İsrail basını, Tel Aviv yönetiminin, ABD Başkanı Donald Trump'ın Gazze planı kapsamında esir takası anlaşması uygulansa ve ordunun çekilmesi başlasa bile, Gazze ve çevresindeki üç stratejik noktada uzun vadede askeri varlığını sürdürmeyi hedeflediğini öne sürdü.
İsrail devlet televizyonu KAN'ın ismi açıklanmayan kaynaklara dayandırdığı habere göre, İsrailli yetkililer bu planın ayrıntılarını Washington yönetimine iletti.
Kalıcı Askeri Varlık Planlanan Stratejik Noktalar
İsrail'in "hayati önem taşıdığı"nı iddia ettiği ve askeri kontrolü sürdürmeyi planladığı üç stratejik nokta şunlar:
-
Tampon Bölge: Gazze Şeridi sınırları içerisinde alanı belirtilmeyen bir tampon bölge.
-
Philadelphi Koridoru: Mısır-Gazze Şeridi sınırındaki Philadelphi Koridoru.
-
70. Tepe: Gazze kentinin doğusunda bulunan "70. Tepe" (Mintar Tepesi) bölgesi.
Haberde, bu noktaların İsrail'e sahada üstünlük ve takip/kontrol gücü kazandırdığı iddia edildi. ABD yönetiminin, çekilmenin ilk aşaması sonrası bu noktalarda kalınması gereğini anlayışla karşıladığı öne sürüldü.
Çekilme Süreci ve Kontrol Mekanizması
İsrail basınına göre, Trump Planı, esirlerin salıverilmesinin ardından İsrail ordusunun çatışma bölgelerinden çekilmesini öngörüyor. Ancak bu süreç kademeli olarak ilerleyecek:
-
Ordu, esirlerin salıverilmesi sonrası çatışma bölgelerinden çekilecek ve Gazze Şeridi’nde geçici olarak "sarı hatta" kalacak.
-
Daha sonra, güvenlik durumunu yönetmek için ABD yetkisi altında faaliyet gösteren yabancı güçlerin bölgeye girmesiyle eş zamanlı olarak "kırmızı hatta" çekilecek.
-
Son aşamada, ordunun Gazze Şeridi sınırlarında konuşlanması ve Philadelphi Koridoru ile 70. Tepe bölgesinde kontrolünü sürdürmesi bekleniyor.
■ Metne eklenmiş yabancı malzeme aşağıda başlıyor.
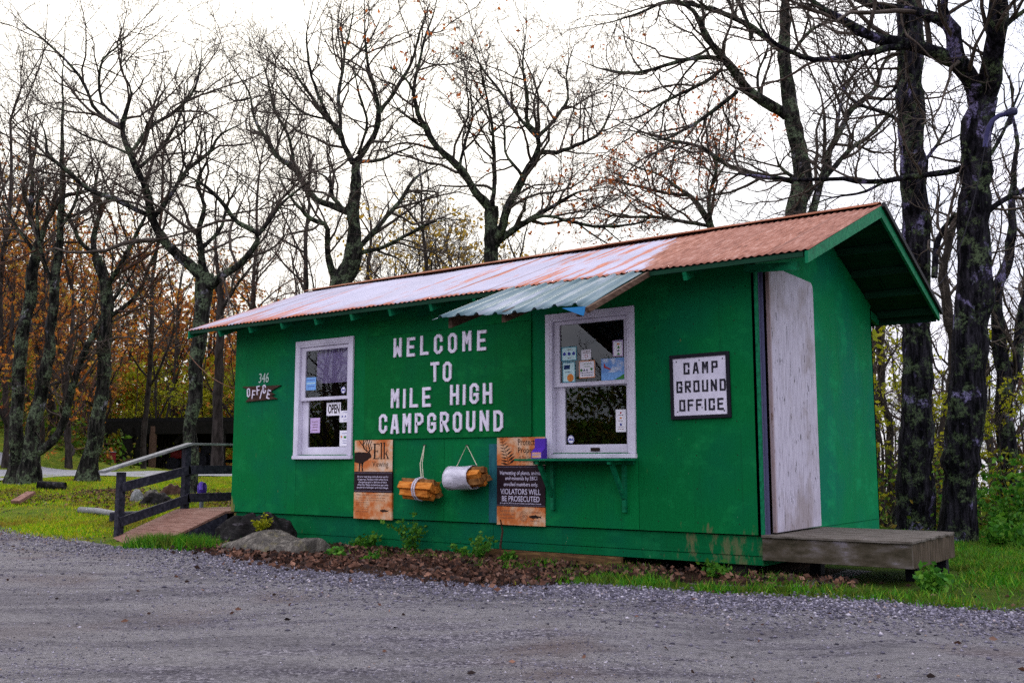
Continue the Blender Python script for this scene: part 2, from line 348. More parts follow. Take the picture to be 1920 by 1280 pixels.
def bark(name, dark, mid, lich, pale, la=.56, pa=.66, scale=1.):
    m, nt, b = newmat(name); g = noise(nt, 17*scale, 6, .72, (1, 1, .16), dist=.25); l = noise(nt, 4.2*scale, 6, .7); p_ = noise(nt, 2.6*scale, 5, .65, (1, 1, .7), dist=.4)
    sp = noise(nt, 30*scale, 4, .7)
    c = ramp(nt, g, [(.42, dark), (.52, tuple(.45*(a+b_) for a, b_ in zip(dark, mid))), (.68, tuple(1.5*a for a in mid))])
    c = mixc(nt, math_(nt, 'MULTIPLY', maprange(nt, l, la, la+.1), maprange(nt, sp, .40, .56)), c, lich)
    c = mixc(nt, math_(nt, 'MULTIPLY', maprange(nt, p_, pa, pa+.07), maprange(nt, sp, .38, .6)), c, pale)
    nt.links.new(c, b.inputs['Base Color']); b.inputs['Roughness'].default_value = .9; b.inputs['Specular IOR Level'].default_value = .03
    h = math_(nt, 'ADD', g, math_(nt, 'MULTIPLY', sp, .4)); bump(nt, b, h, 1.0, .05); return m
M['bark_lichen'] = bark('lichen_bark', (.006, .006, .006), (.048, .044, .040), (.13, .165, .10), (.30, .28, .34), .48, .60)
M['bark_dark'] = bark('dark_mossy_bark', (.003, .003, .004), (.030, .027, .036), (.085, .115, .06), (.22, .19, .36), .51, .575)
M['bark_far'] = pm('far_bark', [(.35, (.012, .009, .008)), (.65, (.045, .036, .032))], 12, (1, 1, .3), .9, .4, .02)
M['twig'] = pm('twig_bark', [(.35, (.03, .023, .019)), (.65, (.105, .082, .068))], 5, rough=.9, bmp=0)
M['twig_red'] = pm('reddish_twig_bark', [(.35, (.045, .022, .015)), (.65, (.13, .07, .05))], 5, rough=.9, bmp=0)
M['leaf_orange'] = island_mat('orange_leaves', [(0, (.42, .09, .012)), (.4, (.60, .15, .02)), (.75, (.62, .22, .05)), (1, (.34, .07, .02))], .7, .3)
M['leaf_rust'] = island_mat('rust_leaves', [(0, (.20, .065, .012)), (.3, (.48, .13, .014)), (.6, (.54, .22, .03)), (.8, (.38, .27, .03)), (1, (.16, .055, .02))], .7, .3)
M['leaf_yellow'] = island_mat('yellow_leaves', [(0, (.45, .26, .02)), (.5, (.50, .33, .04)), (1, (.30, .20, .03))], .7, .35)
M['leaf_green'] = island_mat('yellow_green_leaves', [(0, (.16, .20, .004)), (.4, (.30, .32, .008)), (.75, (.42, .38, .015)), (1, (.13, .15, .006))], .65, .35)
M['leaf_fresh'] = island_mat('fresh_green_leaves', [(0, (.02, .10, .008)), (.5, (.05, .18, .012)), (1, (.12, .26, .02))], .6, .3)
M['leaf_under'] = island_mat('undergrowth_leaves', [(0, (.03, .08, .004)), (.4, (.07, .15, .006)), (.7, (.16, .11, .010)), (1, (.03, .05, .006))], .8, .2)
M['leaf_litter'] = island_mat('dead_leaves', [(0, (.012, .008, .008)), (.3, (.045, .022, .016)), (.55, (.085, .038, .024)), (.75, (.16, .075, .048)), (.9, (.24, .12, .08)), (1, (.10, .07, .06))], .85)
M['stone'] = island_mat('loose_gravel', [(0, (.035, .031, .042)), (.4, (.085, .077, .105)), (.7, (.15, .137, .18)), (.92, (.24, .22, .265)), (.97, (.40, .37, .42)), (1, (.22, .15, .11))], .85)
def patchy(m, col, scale, a, b_):
    nt = m.node_tree; bs = nt.nodes['Principled BSDF']; src = bs.inputs['Base Color'].links[0].from_socket
    c = mixc(nt, math_(nt, 'MULTIPLY', maprange(nt, noise(nt, scale, 5, .7), a, b_), .75), src, col)
    nt.links.new(c, bs.inputs['Base Color'])
    for n_ in nt.nodes:
        if n_.type == 'BSDF_TRANSLUCENT': nt.links.new(c, n_.inputs['Color'])
    return m
M['blade'] = island_mat('grass_blades', [(0, (.07, .23, .002)), (.35, (.18, .36, .003)), (.65, (.34, .46, .004)), (.88, (.55, .48, .010)), (1, (.38, .19, .04))], .7, .25)
M['blade_dark'] = island_mat('lush_grass_blades', [(0, (.012, .10, .003)), (.5, (.04, .20, .004)), (.85, (.12, .28, .008)), (1, (.28, .26, .03))], .7, .25)
patchy(M['blade'], (.22, .12, .025), 1.3, .46, .64); patchy(M['blade_dark'], (.075, .075, .012), 2.6, .44, .64)
M['boulder'] = bark('boulder_stone', (.075, .067, .06), (.185, .165, .14), (.15, .13, .075), (.13, .12, .155), .55, .68, .8)
M['oldlog'] = pm('rotten_log', [(.35, (.003, .003, .003)), (.58, (.014, .012, .012)), (.74, (.09, .08, .09))], 9, (.5, 2, 2), .85, .9, .03, 7)
def ground_mat():
    m, nt, b = newmat('ground_mix')
    at = nt.nodes.new('ShaderNodeVertexColor'); at.layer_name = 'zone'
    sp = nt.nodes.new('ShaderNodeSeparateColor'); nt.links.new(at.outputs['Color'], sp.inputs[0])
    edge = math_(nt, 'MULTIPLY', math_(nt, 'SUBTRACT', noise(nt, 5, 5, .7), .5), 1.1)
    lawn = maprange(nt, math_(nt, 'ADD', sp.outputs[0], edge), .4, .6)
    litter = maprange(nt, math_(nt, 'ADD', sp.outputs[1], edge), .4, .6)
    vo = nt.nodes.new('ShaderNodeTexVoronoi'); vo.inputs['Scale'].default_value = 62
    tc = nt.nodes.new('ShaderNodeTexCoord'); nt.links.new(tc.outputs['Object'], vo.inputs['Vector'])
    vs = nt.nodes.new('ShaderNodeSeparateColor'); nt.links.new(vo.outputs['Color'], vs.inputs[0])
    peb = ramp(nt, vs.outputs[0], [(0, (.065, .058, .072)), (.5, (.145, .130, .155)), (.8, (.24, .22, .25)), (1, (.40, .37, .40))])
    fine = noise(nt, 48, 8, .85); dust = ramp(nt, fine, [(.3, (.070, .064, .068)), (.48, (.205, .190, .198)), (.72, (.43, .405, .415))])
    tr = noise(nt, .55, 5, .62, (1.0, 2.6, 1), dist=1.0, turn=-36.8)
    c = mixc(nt, maprange(nt, tr, .36, .54), peb, dust)
    dk = noise(nt, .62, 3, .55, (.8, 3.4, 1), dist=.8, turn=-36.8)
    c = mixc(nt, math_(nt, 'MULTIPLY', maprange(nt, dk, .46, .64), .6), c, mixc(nt, .5, peb, (.035, .031, .040)))
    mo = noise(nt, 9, 6, .75, (1, 1.6, 1), turn=-36.8); c = mixc(nt, math_(nt, 'MULTIPLY', maprange(nt, mo, .50, .66), .55), c, (.045, .041, .047))
    rb = noise(nt, .5, 3, .6); c = mixc(nt, math_(nt, 'MULTIPLY', maprange(nt, rb, .50, .68), .5), c, (.13, .085, .07))
    soil = ramp(nt, noise(nt, 14, 6, .7), [(.3, (.012, .008, .006)), (.55, (.05, .026, .016)), (.75, (.11, .05, .028))])
    gn = noise(nt, 3, 6, .7)
    grass = ramp(nt, gn, [(.3, (.045, .085, .004)), (.48, (.11, .16, .006)), (.62, (.19, .19, .012)), (.75, (.18, .10, .03))])
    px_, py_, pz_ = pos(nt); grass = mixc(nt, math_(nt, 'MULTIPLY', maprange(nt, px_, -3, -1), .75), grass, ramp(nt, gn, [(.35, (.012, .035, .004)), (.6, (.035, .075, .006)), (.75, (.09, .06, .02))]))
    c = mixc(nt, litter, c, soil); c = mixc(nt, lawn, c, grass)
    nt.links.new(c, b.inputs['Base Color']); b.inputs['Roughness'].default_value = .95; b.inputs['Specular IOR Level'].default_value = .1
    h = math_(nt, 'ADD', math_(nt, 'MULTIPLY', vo.outputs['Distance'], -.9), math_(nt, 'MULTIPLY', fine, 1.2))
    md_ = noise(nt, 5.5, 6, .7, (1, 2, 1), turn=-36.8); h = math_(nt, 'ADD', h, math_(nt, 'MULTIPLY', md_, 2.5))
    bump(nt, b, h, .9, .03); return m
M['ground'] = ground_mat()
M['road'] = pm('gravel_road', [(.3, (.12, .12, .13)), (.55, (.22, .22, .23)), (.75, (.33, .32, .33))], 9, (1, 1, 1), .9, .4, .02, 7)
# ------------------------------------------------------------------ ground
def smooth(a, b, x): t = np.clip((x-a)/(b-a), 0, 1); return t*t*(3-2*t)
def H(x, y):
    x = np.asarray(x, float); y = np.asarray(y, float)
    dx, dy = x-CAM[0], y-CAM[1]
    d = dx*-.599 + dy*.8; u = dx*.8 + dy*.6
    left = smooth(1.5, -3.5, u - (d-13)*.0)
    prof = np.interp(d, [12.4, 13.2, 15, 17, 19, 22, 24, 26, 30, 40, 60, 90], [0, .05, .27, .47, .60, .64, .66, .685, .765, .74, .85, 2.])
    bank = smooth(-.415, -.50, u/np.maximum(d, 5))*smooth(29.8, 35, d)*1.5 + smooth(45, 60, d)*smooth(0, -9, u)*1.2
    drop = smooth(14.5, 34, d)*smooth(-2, 3, u)*-7
    far = smooth(50, 200, d)*smooth(-12, 5, u)*-40
    w_ = .025*np.sin(x*1.3+.4*y)*np.cos(y*1.1-.7*x) + .012*np.sin(3.1*x+1.7*y)
    near = smooth(.1, -.6, y)
    return left*prof + bank*1. + drop + far + w_*np.where(d < 60, 1, 0)*np.where((x > -7.6) & (x < 1.4) & (y > -.3) & (y < 3.6), .0, 1.)
EDGE = np.array([(-60,-6.),(-14,-2.2),(-10.4,-1.5),(-8.3,-1.45),(-6.8,-1.25),(-5.6,-1.5),(-4.25,-1.85),(-3.2,-2.05),(-2.2,-2.0),(-1.6,-1.75),(-1.1,-1.3),(0,-1.2),(1.1,-1.0),(2.1,-.75),(4,-.1),(9,1.5),(60,12)])
def edge_y(x): return np.interp(x, EDGE[:, 0], EDGE[:, 1])
def axis(fine0, fine1, step, lo, hi):
    a = list(np.arange(fine0, fine1, step)); s = step; v = fine0
    pre = []
    while v > lo: s *= 1.25; v -= s; pre.append(v)
    s = step; v = a[-1]
    while v < hi: s *= 1.25; v += s; a.append(v)
    return np.array(pre[::-1] + a)
gx = axis(-14, 6, .11, -900, 900); gy = axis(-7, 4.5, .11, -700, 1500)
X, Y = np.meshgrid(gx, gy); Z = H(X, Y)
V = np.stack([X, Y, Z], -1).reshape(-1, 3); nx, ny = len(gx), len(gy)
ii, jj = np.meshgrid(np.arange(nx-1), np.arange(ny-1)); b_ = (jj*nx+ii).ravel()
ground = fast('ground', V, np.stack([b_, b_+1, b_+nx+1, b_+nx], -1), M['ground'], smooth=True)
d_in = Y - edge_y(X)
lit = smooth(-.1, .15, d_in)*((X > -7.4) & (X < .35))
strip = smooth(-.05, .2, d_in)*smooth(-1.5, -1.0, X)*smooth(-.40, -.60, Y)
lawn = np.maximum(np.maximum(smooth(-.1, .25, d_in)*((X < -7.35) | (X > .6)), strip), ((Y > 1.2)*1.))
lawn = np.where((X > -7.35) & (X < 0) & (Y > -.1) & (Y < 3.5), 0, lawn)
lit = lit*(1-lawn)
ca = ground.data.color_attributes.new('zone', 'FLOAT_COLOR', 'POINT')
ca.data.foreach_set('color', np.stack([lawn, lit, lawn*0, lawn*0+1], -1).astype(np.float32).ravel())
tag(ground, 'ground of compacted gray gravel with lawn and dead leaves around the shed', 'ground', kind='structure')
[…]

Bu iddialar, İsrail Başbakanı Binyamin Netanyahu’nun bir hafta içinde esirlerin serbest bırakılmasını umut ettiğini belirtirken, ordunun "Gazze'nin derinlerinde işgalinin süreceğini" ileri sürmesinin ardından geldi.
Hamas dün, Trump planındaki esir değişimini kabul ettiğini ancak diğer maddelerin müzakere edilmesi gerektiğini açıklamıştı. Trump da Hamas'ın açıklamasının ardından "kalıcı barışa hazır olduklarına inandığını" ve İsrail'in bombardımanı derhal durdurması gerektiğini belirtmişti.